All of this may seem like a small thing, but the minutes of the day are filled with small things. Time and energy are my most valuable resources, and while one is renewable, the other most definitely is not. The best designers of digital experiences, interfaces, and interactions are those who value the user’s time and energy as much as the user does.

 

What could’ve been done differently

Luckily, MyPitt doesn't need to be blown up for this to be fixed. Let’s assume that we’re keeping the layout intact, sidebars and all. My redesign would look something like this:

pitt_pass_6.PNG

Gone is the jargon about the “change password community.” Gone is the “wizard” from the sidebar. Changing your password ought to be priority No. 1, so that’s brought into the main body with a button that aims to be the most attention-grabbing element on the page. It could be a link, too. Doesn’t matter, as long as it’s visual and clear.
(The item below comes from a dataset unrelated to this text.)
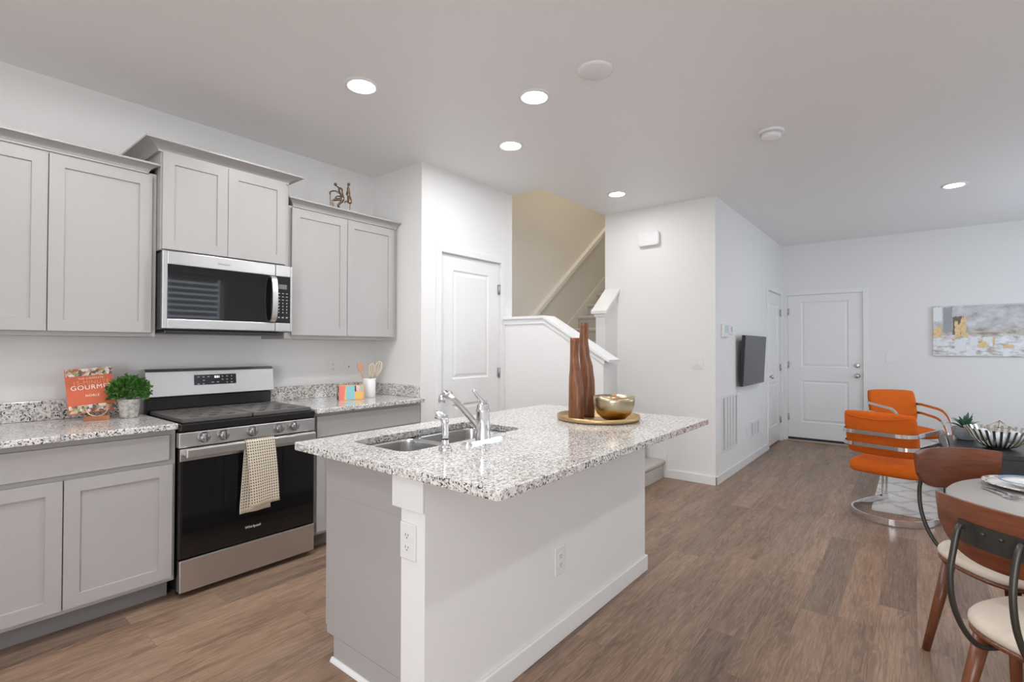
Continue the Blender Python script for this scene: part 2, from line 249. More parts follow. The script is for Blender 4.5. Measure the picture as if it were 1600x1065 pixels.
# ---------------------------------------------------------------- mesh building
class MB:
    def __init__(s): s.bm = bmesh.new(); s.smooth = False
    def v(s, p): return s.bm.verts.new(p)
    def face(s, pts, sm=False):
        f = s.bm.faces.new([s.v(p) if not isinstance(p, bmesh.types.BMVert) else p for p in pts]); f.smooth = sm; return f
    def box(s, x0, x1, y0, y1, z0, z1, bev=0.0, seg=2, mi=0):
        x0, x1 = min(x0, x1), max(x0, x1); y0, y1 = min(y0, y1), max(y0, y1); z0, z1 = min(z0, z1), max(z0, z1)
        V = [s.v((x, y, z)) for z in (z0, z1) for y in (y0, y1) for x in (x0, x1)]
        F = [s.bm.faces.new([V[i] for i in q]) for q in ((0, 2, 3, 1), (4, 5, 7, 6), (0, 1, 5, 4), (2, 6, 7, 3), (0, 4, 6, 2), (1, 3, 7, 5))]
        for f in F: f.material_index = mi
        if bev > 0:
            bev = min(bev, (x1-x0)*0.49, (y1-y0)*0.49, (z1-z0)*0.49)
            E_ = list({e for f in F for e in f.edges})
            r = bmesh.ops.bevel(s.bm, geom=E_, offset=bev, segments=seg, affect='EDGES', profile=0.5)
            for f in r['faces']: f.material_index = mi
        return s
    def tube(s, pts, r, seg=8, closed=False, cap=True, prof=None, upv=None, sm=True):
        """sweep a circle (radius or list of radii) or a flat profile [(a,b)..] along pts"""
        P = [Vector(p) for p in pts]; N = len(P); rr = r if isinstance(r, (list, tuple)) else [r]*N
        T = []
        for i in range(N):
            a = P[(i-1) % N] if (closed or i > 0) else P[i]; b_ = P[(i+1) % N] if (closed or i < N-1) else P[i]
            T.append((b_-a).normalized())
        nrm = Vector(upv) if upv else (Vector((0, 0, 1)) if abs(T[0].z) < 0.9 else Vector((1, 0, 0)))
        rings = []
        for i in range(N):
            if upv: nrm = Vector(upv)
            nrm = (nrm - T[i]*nrm.dot(T[i]))
            if nrm.length < 1e-6: nrm = T[i].orthogonal()
            nrm.normalize(); bn = T[i].cross(nrm)
            if prof: ring = [s.v(P[i] + bn*a*rr[i] + nrm*b_*rr[i]) for a, b_ in prof]
            else: ring = [s.v(P[i] + (bn*math.cos(2*PI*k/seg) + nrm*math.sin(2*PI*k/seg))*rr[i]) for k in range(seg)]
            rings.append(ring)
        K = len(rings[0])
        for i in range(N if closed else N-1):
            A, B = rings[i], rings[(i+1) % N]
            for k in range(K):
                f = s.bm.faces.new((A[k], A[(k+1) % K], B[(k+1) % K], B[k])); f.smooth = sm
        if cap and not closed:
            s.bm.faces.new(rings[0][::-1]); s.bm.faces.new(rings[-1])
        return s
    def cyl(s, p0, p1, r0, r1=None, seg=20): return s.tube([p0, p1], [r0, r0 if r1 is None else r1], seg)
    def lathe(s, prof, c=(0, 0, 0), seg=32, axis='z', sm=True):
        rings = []
        def pos(r, h, a):
            ca, sa = math.cos(a)*r, math.sin(a)*r
            if axis == 'z': q = (ca, sa, h)
            elif axis == 'y': q = (ca, h, sa)
            else: q = (h, ca, sa)
            return tuple(q[i]+c[i] for i in range(3))
        for r, h in prof:
            rings.append([s.v(pos(0, h, 0))] if r < 1e-6 else [s.v(pos(r, h, 2*PI*k/seg)) for k in range(seg)])
        for A, B in zip(rings, rings[1:]):
            for k in range(seg):
                k2 = (k+1) % seg
                q = [A[k % len(A)], A[k2 % len(A)], B[k2 % len(B)], B[k % len(B)]]
                u = []
                for x in q:
                    if x not in u: u.append(x)
                if len(u) > 2:
                    f = s.bm.faces.new(u); f.smooth = sm
        return s
    def sphere(s, c, r, seg=16, ring=10):
        rx, ry, rz = r if isinstance(r, (tuple, list)) else (r, r, r)
        prof = [(math.sin(PI*i/ring), -math.cos(PI*i/ring)) for i in range(ring+1)]
        b0 = len(s.bm.verts); s.lathe([(max(0, a), h) for a, h in prof], (0, 0, 0), seg)
        s.bm.verts.ensure_lookup_table()
        for v_ in list(s.bm.verts)[b0:]: v_.co = Vector((v_.co.x*rx+c[0], v_.co.y*ry+c[1], v_.co.z*rz+c[2]))
        return s
    def prism(s, poly, axis, a0, a1):
        """extrude a 2D polygon: axis 'x' -> poly in (y,z); 'y' -> (x,z); 'z' -> (x,y)"""
        def q(p, a): return (a, p[0], p[1]) if axis == 'x' else (p[0], a, p[1]) if axis == 'y' else (p[0], p[1], a)
        A = [s.v(q(p, a0)) for p in poly]; B = [s.v(q(p, a1)) for p in poly]; K = len(poly)
        s.bm.faces.new(A[::-1]); s.bm.faces.new(B)
        for k in range(K): s.bm.faces.new((A[k], A[(k+1) % K], B[(k+1) % K], B[k]))
        return s
    def xform(s, mat): bmesh.ops.transform(s.bm, matrix=mat, verts=s.bm.verts); return s
    def build(s, name, mats, parent=None, offset=None, sm=None):
        bmesh.ops.recalc_face_normals(s.bm, faces=s.bm.faces)
        if offset is None and parent is not None and not is_local(parent): offset = root_loc(parent)
        if offset is not None: bmesh.ops.translate(s.bm, vec=-Vector(offset), verts=s.bm.verts)
        me = bpy.data.meshes.new(name); s.bm.to_mesh(me); s.bm.free()
        for m_ in (mats if isinstance(mats, (list, tuple)) else [mats]): me.materials.append(m_)
        o = bpy.data.objects.new(name, me); C.objects.link(o)
        if parent is not None: o.parent = parent
        return o
def is_local(o):
    while o is not None:
        if o.get('_local'): return True
        o = o.parent
    return False
def root_loc(o):
    t = Vector((0, 0, 0))
    while o is not None: t = t + o.location; o = o.parent
    return t
def thing(name, label, cat, loc=(0, 0, 0), group=None, local=False, rz=0):
    o = bpy.data.objects.new(name, None); C.objects.link(o); o.location = loc; o.rotation_euler = (0, 0, rz); o.empty_display_size = 0.1
    o['label'] = label; o['category'] = cat
    if group: o['group'] = group
    if local: o['_local'] = 1
    return o
def tag(o, label, cat, group=None):
    o['label'] = label; o['category'] = cat
    if group: o['group'] = group
    return o
def struct(o): o['kind'] = 'structure'; return o
def solo(mb, name, mat, label, cat, origin, group=None):
    """a thing that is one mesh; geometry given in world coordinates, origin at its base"""
    o = mb.build(name, mat, None, origin); o.location = origin; return tag(o, label, cat, group)
def sbuild(mb, name, mat): return struct(mb.build(name, mat))
def copy_tree(o, parent=None):
    c = o.copy(); C.objects.link(c)
    if parent is not None: c.parent = parent
    for ch in [x for x in bpy.data.objects if x.parent == o]: copy_tree(ch, c)
    return c
def text_part(name, s, size, mat, parent, origin_loc, rot, depth=0.0006, align='CENTER', spacing=1.0):
    cu = bpy.data.curves.new(name, 'FONT'); cu.body = s; cu.size = size; cu.extrude = depth; cu.align_x = align; cu.align_y = 'CENTER'; cu.space_character = spacing
    t = bpy.data.objects.new(name, cu); C.objects.link(t)
    bpy.context.view_layer.update()
    me = bpy.data.meshes.new_from_object(t.evaluated_get(bpy.context.evaluated_depsgraph_get()))
    bpy.data.objects.remove(t); bpy.data.curves.remove(cu)
    me.materials.clear(); me.materials.append(mat)
    o = bpy.data.objects.new(name, me); C.objects.link(o); o.parent = parent; o.location = origin_loc; o.rotation_euler = rot; return o
def arc(cx, cy, r, a0, a1, n): return [(cx+r*math.cos(a0+(a1-a0)*i/n), cy+r*math.sin(a0+(a1-a0)*i/n)) for i in range(n+1)]
def smooth_path(pts, n=6):
    """Catmull-Rom through the points"""
    P = [Vector(p) for p in pts]; out = []
    for i in range(len(P)-1):
        p0 = P[max(i-1, 0)]; p1 = P[i]; p2 = P[i+1]; p3 = P[min(i+2, len(P)-1)]
        for k in range(n):
            t = k/n; out.append(0.5*((2*p1) + (p2-p0)*t + (2*p0-5*p1+4*p2-p3)*t*t + (3*p1-p0-3*p2+p3)*t**3))
    return out + [P[-1]]
def shaker(x0, x1, z0, z1, yf, th=0.02, rail=0.057, rec=0.008):
    """recessed-panel shaker door, front at y = yf facing -y"""
    b = panel_leaf(x1-x0, z0, z1, th, [(rail, x1-x0-rail, z0+rail, z1-rail)], [(0, 0), (0.0015, rec)])
    b.xform(Matrix.Translation((x0, yf, 0))); return b
def crown(x0, x1, yf, z0, prof, kl=1.0, kr=1.0, yb=YK):
    """cornice mitred round three sides; prof = [(out, up)...]"""
    b = MB(); rows = []
    for d, h in prof:
        rows.append([b.v(p) for p in ((x0-d*kl, yb, z0+h), (x0-d*kl, yf-d, z0+h), (x1+d*kr, yf-d, z0+h), (x1+d*kr, yb, z0+h))])
    for A, B in zip(rows, rows[1:]):
        for k in range(3): b.bm.faces.new((A[k], A[k+1], B[k+1], B[k]))
    b.bm.faces.new(rows[-1]); b.bm.faces.new(rows[0][::-1]); return b
def cprof(out, h):
    P = [(0, 0), (0.006, 0), (0.006, 0.008)]
    for i in range(7):
        t = i/6; P.append((0.008+(out-0.014)*(t**1.0*0.35+0.65*(1-math.cos(t*PI/2))), 0.010+(h-0.020)*(0.35*t+0.65*math.sin(t*PI/2))))
    return P + [(out, h-0.010), (out, h)]
def panel_leaf(w, z0, z1, th, panels, seq=((0, 0), (0.012, 0.009), (0.022, 0.009), (0.042, 0.003))):
    """moulded two-panel door leaf in local coords: x 0..w, front face at y = 0 facing -y, back at y = th"""
    b = MB()
    def rect(x0, x1, a0, a1, y): return [(x0, y, a0), (x1, y, a0), (x1, y, a1), (x0, y, a1)]
    def ring(A, B):
        for k in range(4): b.face([A[k], A[(k+1) % 4], B[(k+1) % 4], B[k]])
    ps = sorted(panels, key=lambda p: p[2]); lo = z0
    for (x0, x1, a0, a1) in ps:
        b.face(rect(0, w, lo, a0, 0)); b.face(rect(0, x0, a0, a1, 0)); b.face(rect(x1, w, a0, a1, 0)); lo = a1
        R = [rect(x0+d, x1-d, a0+d, a1-d, y) for d, y in seq]
        for A, B in zip(R, R[1:]): ring(A, B)
        b.face(R[-1])
    b.face(rect(0, w, lo, z1, 0)); ring(rect(0, w, z0, z1, 0), rect(0, w, z0, z1, th)); b.face(rect(0, w, z0, z1, th))
    bmesh.ops.remove_doubles(b.bm, verts=b.bm.verts, dist=1e-5); return b
# ---------------------------------------------------------------- the setting
TW = 0.12
b = MB(); b.box(XB-TW, XF+TW, YR-TW, YK+TW, -0.1, 0); sbuild(b, 'floor', M['floor'])
b = MB(); b.box(XB-TW, XF+TW, YR-TW, YE, ZC, ZC+0.14); b.box(XB-TW, XQ, YE, YK+TW, ZC, ZC+0.14); sbuild(b, 'ceiling', M['ceiling'])
b = MB(); b.box(XB-TW, XQ-0.001, YK, YK+TW, 0, ZC+0.14); sbuild(b, 'wall_kitchen', M['wall'])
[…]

I’d probably dispense with the password expiration alert because if the user arrived here like I did, they’ve already seen an alert on the homepage, and they’re motivated enough to change their password now. Other changes would include trying to consolidate information from other related pages (e.g. the password tips), fitting sub-headlines to their content, and breaking up text to make it more scannable.

Of course, had the designer recognized and valued in the first place what I needed to accomplish on the site, that would have been even better. As a user, I don't think that’s asking for a lot. In fact, it's the least your users could ask for.